A few years ago, I had a business with a couple of partners. One of our projects was the renovation of a spacious apartment at Central Park West and 70th Street in New York City. My partner had retained the services of a loud, obnoxious plumber. My partner was trying to be competitive when he included the plumber’s price in our bid. However, if the plumber had done the job for free, it still would have been a lousy deal.
The plumber used to sit on a sawhorse in the middle of the job site and tell the carpenters, the marble setters, the electricians, the air-conditioning crew and even his young plumbing assistant how to do their jobs. He referred to the architect’s specifications as the “jokebook.” I had my hands full.
As part of the kitchen renovation on this job, a new layout required that we relocate the gas line for the stove from one side of the room to the other. Because the building’s management would not let us chop a channel in the concrete floor, the best route was to go through two walls to get the gas line around to the new stove location. One of the walls was a party wall. (A party wall separates two adjacent apartments in the same building.)
This was a building that had been built between the World Wars, and the partitions were made from hollow terracotta block, which was standard practice in those days. Party walls are usually—but not always—constructed from two separate partitions with an insulated airspace between.
Because I was familiar with the plumber’s extraordinary personality, I took him into the kitchen and carefully outlined my concerns regarding the chopping of an 8-ft. long channel into this party wall. The plumber assured me with much confidence and aplomb that my concerns were unfounded and without merit. I had my doubts, but I knew that he had insurance, so I went on with my other tasks.
I came back to the kitchen a half-hour later to inspect the progress. As I surveyed the newly chopped channel from the far side of the room, my eye caught a small, unusual dark spot in the otherwise dusty orange of the terracotta. I went over to investigate, and leaning down, I picked a piece of broken terracotta from the channel that had green plaster on one side. The kitchen we were working on was painted yellow.

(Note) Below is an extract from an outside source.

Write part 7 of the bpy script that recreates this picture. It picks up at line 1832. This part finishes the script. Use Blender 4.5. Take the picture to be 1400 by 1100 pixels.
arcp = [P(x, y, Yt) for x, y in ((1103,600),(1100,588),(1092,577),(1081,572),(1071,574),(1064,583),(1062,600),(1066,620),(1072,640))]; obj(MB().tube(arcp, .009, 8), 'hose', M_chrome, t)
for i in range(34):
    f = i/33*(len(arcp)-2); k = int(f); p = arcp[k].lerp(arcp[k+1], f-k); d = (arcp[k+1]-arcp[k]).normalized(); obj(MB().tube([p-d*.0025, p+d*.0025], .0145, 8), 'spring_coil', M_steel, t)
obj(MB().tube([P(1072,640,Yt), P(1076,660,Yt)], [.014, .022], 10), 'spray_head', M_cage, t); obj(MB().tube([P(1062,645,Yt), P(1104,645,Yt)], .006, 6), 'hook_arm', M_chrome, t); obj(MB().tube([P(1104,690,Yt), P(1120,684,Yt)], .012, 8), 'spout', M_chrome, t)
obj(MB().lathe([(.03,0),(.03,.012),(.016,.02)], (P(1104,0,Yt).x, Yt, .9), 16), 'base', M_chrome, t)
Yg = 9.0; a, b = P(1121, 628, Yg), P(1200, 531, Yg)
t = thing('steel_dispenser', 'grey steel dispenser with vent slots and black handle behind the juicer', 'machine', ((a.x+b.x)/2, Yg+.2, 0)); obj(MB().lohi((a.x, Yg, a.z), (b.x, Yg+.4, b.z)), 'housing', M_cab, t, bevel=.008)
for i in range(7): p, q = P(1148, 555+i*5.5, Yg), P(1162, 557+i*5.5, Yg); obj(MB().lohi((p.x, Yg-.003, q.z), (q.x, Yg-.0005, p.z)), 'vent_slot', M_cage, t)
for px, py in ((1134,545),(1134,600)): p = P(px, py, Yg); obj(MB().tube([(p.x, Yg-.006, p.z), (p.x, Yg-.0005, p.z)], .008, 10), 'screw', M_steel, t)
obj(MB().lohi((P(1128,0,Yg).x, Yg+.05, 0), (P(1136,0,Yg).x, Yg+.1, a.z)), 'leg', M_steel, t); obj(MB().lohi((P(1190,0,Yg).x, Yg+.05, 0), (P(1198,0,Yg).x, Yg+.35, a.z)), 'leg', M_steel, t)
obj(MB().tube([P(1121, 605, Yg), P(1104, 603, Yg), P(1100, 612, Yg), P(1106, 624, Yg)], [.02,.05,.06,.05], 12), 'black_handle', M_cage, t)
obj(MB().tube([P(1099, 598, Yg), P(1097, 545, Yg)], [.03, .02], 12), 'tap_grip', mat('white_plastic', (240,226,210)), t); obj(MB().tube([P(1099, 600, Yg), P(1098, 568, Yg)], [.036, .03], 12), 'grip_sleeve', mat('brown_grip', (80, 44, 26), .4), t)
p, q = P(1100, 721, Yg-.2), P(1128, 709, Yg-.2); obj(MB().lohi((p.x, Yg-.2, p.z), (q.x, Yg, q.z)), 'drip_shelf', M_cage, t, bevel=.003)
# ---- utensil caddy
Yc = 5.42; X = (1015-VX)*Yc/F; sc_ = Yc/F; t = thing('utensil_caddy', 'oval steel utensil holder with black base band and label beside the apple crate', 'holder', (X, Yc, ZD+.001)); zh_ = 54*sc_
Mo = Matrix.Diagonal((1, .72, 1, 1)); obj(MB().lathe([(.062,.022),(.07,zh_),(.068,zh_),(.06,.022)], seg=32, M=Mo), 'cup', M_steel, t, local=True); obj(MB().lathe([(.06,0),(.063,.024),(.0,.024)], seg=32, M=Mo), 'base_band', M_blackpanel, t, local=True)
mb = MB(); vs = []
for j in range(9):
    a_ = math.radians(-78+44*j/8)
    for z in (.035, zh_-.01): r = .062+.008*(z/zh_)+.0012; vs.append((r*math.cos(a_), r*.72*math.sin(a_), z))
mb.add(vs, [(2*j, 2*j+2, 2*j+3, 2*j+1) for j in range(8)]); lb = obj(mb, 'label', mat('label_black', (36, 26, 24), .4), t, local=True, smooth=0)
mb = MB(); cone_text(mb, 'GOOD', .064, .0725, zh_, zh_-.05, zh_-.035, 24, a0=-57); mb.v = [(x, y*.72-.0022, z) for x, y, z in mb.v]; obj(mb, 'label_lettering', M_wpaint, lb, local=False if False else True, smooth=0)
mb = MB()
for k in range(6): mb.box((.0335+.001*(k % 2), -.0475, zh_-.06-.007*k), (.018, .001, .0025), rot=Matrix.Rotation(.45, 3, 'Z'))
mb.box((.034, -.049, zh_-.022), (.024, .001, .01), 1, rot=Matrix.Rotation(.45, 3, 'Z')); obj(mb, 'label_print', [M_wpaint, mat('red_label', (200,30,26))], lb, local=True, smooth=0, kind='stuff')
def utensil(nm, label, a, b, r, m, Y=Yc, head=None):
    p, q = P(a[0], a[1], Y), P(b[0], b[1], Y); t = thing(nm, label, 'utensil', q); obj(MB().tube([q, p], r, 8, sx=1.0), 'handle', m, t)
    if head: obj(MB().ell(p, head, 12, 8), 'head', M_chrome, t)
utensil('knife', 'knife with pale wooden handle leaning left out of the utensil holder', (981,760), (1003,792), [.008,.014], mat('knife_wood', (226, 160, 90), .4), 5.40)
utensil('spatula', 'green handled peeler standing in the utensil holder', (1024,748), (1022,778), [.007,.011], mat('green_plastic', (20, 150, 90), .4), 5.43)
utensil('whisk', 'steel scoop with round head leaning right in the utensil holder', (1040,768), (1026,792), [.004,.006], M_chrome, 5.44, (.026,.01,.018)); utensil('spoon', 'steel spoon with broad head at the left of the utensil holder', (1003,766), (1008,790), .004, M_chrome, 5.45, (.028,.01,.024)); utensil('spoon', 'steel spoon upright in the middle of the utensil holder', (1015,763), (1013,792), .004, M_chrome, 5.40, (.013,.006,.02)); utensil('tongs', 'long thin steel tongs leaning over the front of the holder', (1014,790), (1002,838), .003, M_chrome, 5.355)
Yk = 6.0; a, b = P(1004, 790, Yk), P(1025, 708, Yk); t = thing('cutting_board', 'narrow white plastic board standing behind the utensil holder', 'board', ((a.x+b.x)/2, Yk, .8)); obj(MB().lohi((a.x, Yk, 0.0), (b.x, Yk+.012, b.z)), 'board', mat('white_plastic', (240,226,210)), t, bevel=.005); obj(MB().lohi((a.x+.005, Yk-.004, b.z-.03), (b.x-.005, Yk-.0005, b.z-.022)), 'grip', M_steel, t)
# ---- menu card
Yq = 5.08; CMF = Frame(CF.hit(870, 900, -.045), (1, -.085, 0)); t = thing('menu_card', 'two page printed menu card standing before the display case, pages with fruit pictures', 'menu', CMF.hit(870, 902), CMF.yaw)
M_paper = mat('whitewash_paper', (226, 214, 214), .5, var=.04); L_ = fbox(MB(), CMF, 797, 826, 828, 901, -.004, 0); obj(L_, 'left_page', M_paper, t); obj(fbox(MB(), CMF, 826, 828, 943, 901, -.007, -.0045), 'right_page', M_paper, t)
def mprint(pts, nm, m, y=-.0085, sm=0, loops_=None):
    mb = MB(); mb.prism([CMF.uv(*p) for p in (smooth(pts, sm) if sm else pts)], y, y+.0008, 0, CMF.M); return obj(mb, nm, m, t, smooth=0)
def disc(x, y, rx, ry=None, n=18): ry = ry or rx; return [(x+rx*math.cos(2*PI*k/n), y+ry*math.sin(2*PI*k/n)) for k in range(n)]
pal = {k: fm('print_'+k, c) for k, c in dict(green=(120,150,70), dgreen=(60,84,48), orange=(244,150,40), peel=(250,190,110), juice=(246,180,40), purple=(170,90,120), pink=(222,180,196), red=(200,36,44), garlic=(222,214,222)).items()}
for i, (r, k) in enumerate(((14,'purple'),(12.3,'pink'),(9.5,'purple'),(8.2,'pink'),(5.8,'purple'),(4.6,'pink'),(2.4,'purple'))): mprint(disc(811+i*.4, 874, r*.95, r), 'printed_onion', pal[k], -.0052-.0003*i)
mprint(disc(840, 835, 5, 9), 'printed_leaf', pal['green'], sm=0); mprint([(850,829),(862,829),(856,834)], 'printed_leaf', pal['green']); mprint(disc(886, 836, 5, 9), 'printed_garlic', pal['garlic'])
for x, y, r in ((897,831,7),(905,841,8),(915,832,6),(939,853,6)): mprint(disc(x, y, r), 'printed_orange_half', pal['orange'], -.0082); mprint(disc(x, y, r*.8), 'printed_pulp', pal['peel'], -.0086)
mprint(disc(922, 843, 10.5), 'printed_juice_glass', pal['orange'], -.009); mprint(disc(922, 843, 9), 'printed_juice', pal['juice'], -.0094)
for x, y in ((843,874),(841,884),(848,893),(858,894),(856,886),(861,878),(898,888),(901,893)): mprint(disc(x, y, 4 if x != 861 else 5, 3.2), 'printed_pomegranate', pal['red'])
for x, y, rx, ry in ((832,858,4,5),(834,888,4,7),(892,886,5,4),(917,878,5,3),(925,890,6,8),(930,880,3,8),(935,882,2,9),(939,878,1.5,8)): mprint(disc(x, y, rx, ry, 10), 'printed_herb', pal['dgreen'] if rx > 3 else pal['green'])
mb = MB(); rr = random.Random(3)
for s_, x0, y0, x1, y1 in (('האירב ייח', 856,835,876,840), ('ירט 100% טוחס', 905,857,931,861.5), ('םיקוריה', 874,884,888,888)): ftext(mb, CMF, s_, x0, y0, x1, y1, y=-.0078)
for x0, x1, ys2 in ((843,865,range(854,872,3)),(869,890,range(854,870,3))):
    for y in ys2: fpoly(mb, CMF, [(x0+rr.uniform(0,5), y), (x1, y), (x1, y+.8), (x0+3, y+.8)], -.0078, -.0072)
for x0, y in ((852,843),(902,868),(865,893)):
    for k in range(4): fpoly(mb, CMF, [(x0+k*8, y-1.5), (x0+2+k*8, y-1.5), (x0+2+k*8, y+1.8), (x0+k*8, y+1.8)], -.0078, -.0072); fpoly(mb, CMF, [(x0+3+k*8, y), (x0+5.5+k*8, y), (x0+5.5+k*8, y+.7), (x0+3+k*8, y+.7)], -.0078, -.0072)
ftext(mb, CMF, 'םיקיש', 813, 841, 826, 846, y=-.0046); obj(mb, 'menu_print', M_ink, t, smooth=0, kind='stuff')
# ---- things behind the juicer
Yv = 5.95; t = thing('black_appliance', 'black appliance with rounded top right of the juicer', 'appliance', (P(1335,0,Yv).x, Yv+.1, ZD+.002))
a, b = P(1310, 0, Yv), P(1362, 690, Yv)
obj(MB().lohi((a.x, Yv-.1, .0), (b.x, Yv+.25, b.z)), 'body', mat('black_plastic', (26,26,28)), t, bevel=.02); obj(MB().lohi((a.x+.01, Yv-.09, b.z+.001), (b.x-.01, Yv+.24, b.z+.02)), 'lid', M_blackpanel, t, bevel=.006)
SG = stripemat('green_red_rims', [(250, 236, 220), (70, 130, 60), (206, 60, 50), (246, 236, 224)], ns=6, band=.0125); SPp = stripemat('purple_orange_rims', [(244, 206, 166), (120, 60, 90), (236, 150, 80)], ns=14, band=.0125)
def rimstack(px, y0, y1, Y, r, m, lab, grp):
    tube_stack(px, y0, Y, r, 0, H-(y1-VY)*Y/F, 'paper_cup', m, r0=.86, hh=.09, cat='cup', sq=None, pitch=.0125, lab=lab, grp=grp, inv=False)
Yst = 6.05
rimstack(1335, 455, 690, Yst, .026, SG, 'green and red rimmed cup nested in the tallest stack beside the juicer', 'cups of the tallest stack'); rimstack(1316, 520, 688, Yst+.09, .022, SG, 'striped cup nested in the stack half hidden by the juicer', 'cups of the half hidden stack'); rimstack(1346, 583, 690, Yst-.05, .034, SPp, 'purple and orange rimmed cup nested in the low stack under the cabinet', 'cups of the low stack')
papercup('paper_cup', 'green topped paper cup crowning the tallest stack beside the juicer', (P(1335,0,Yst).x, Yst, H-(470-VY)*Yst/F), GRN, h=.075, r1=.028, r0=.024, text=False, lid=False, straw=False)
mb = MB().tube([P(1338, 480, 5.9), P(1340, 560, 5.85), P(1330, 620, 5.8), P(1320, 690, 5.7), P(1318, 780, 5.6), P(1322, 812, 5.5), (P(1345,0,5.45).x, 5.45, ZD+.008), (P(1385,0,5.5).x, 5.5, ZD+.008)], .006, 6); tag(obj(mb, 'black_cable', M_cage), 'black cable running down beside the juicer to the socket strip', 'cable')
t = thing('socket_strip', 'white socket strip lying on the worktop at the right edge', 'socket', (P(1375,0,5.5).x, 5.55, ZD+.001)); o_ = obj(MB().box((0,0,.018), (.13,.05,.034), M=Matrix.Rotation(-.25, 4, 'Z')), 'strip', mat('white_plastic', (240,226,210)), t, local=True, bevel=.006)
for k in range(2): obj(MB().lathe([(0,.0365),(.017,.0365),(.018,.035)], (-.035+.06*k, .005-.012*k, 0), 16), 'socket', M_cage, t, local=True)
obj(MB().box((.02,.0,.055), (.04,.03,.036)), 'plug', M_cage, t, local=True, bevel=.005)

My heart raced. I knelt down and peered through a hole into the next apartment. It was dark, like the inside of a closet.
I got up, went into the service hall, which serviced both apartments, and knocked on the neighbor’s door. I explained that there had been a slight mishap and that my plumber had broken a small hole through the wall into her closet. The owner blanched and said that there was no closet there, only the built-in pantry cabinet that held the collection of antique china. I blanched.
We opened the doors to the cabinet and peered inside. The cabinet had been built against the plaster wall with no wooden back. What we saw was a beautiful set of hand-painted antique bone china, service for 12, stacked within. The contents were covered in dust and bits of plaster, and in the middle of it all stood the Ming vase.
Miraculously, there was no damage to the china or the vase. The neighbor, who was a bit nervous about the whole event, had her china and vase washed, and we patched and painted the hole.
As I have since lectured ad nauseam, “There are three things you don’t do: You don’t start fires, you don’t cause floods, and you don’t break the Ming vase.”